Months after the release of the first season of Noughts + Crosses in March 2020, George Floyd was killed in the US, sparking Black Lives Matter protests across the UK.

Talking about the protests, Baduza said: “I think personally, for me, they definitely did have an effect on my personal life in between filming both seasons.

“I think there was just a lot more sensitivity around the language used and I think that the importance of the show became even more because of what is going on, with regards to race relations.

“But it’s promising to see that people are willing and able to do self-introspection and to really evaluate their contribution towards the society that we live in that can be racist.”

The highly-anticipated second series will see Sephy and Callum attempting to flee Albion in search of a new life together, while the city reels in the wake of Sephy’s “kidnap”.

Noughts + Crosses
Noughts + Crosses (BBC/PA)

Following the release of the series two, Baduza said she hopes people will be inspired to keep “fighting for what you believe”.

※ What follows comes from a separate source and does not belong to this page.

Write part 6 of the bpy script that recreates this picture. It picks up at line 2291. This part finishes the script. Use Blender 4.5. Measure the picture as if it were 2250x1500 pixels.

“There’s been recent legislations and bills that have been passed around the world that feel like we’re almost regressing in terms of equality and inclusion.

“So if anything, I would hope that members of the audience would really be inspired to continue fighting, no matter how hard it is, no matter how many obstacles you face, just to fight for equality in all aspects,” she said.

She added that it was a “wonderful experience” shooting the series in her home country, South Africa.

She added: “It was also quite interesting filming this type of TV show in South Africa with the history that we have.

“I feel like a lot of the crew and staff are really proud to be a part of this production and really excited every day just to see themselves celebrated and that’s what I will never forget, just the importance of representation and seeing first hand how important that is for people.”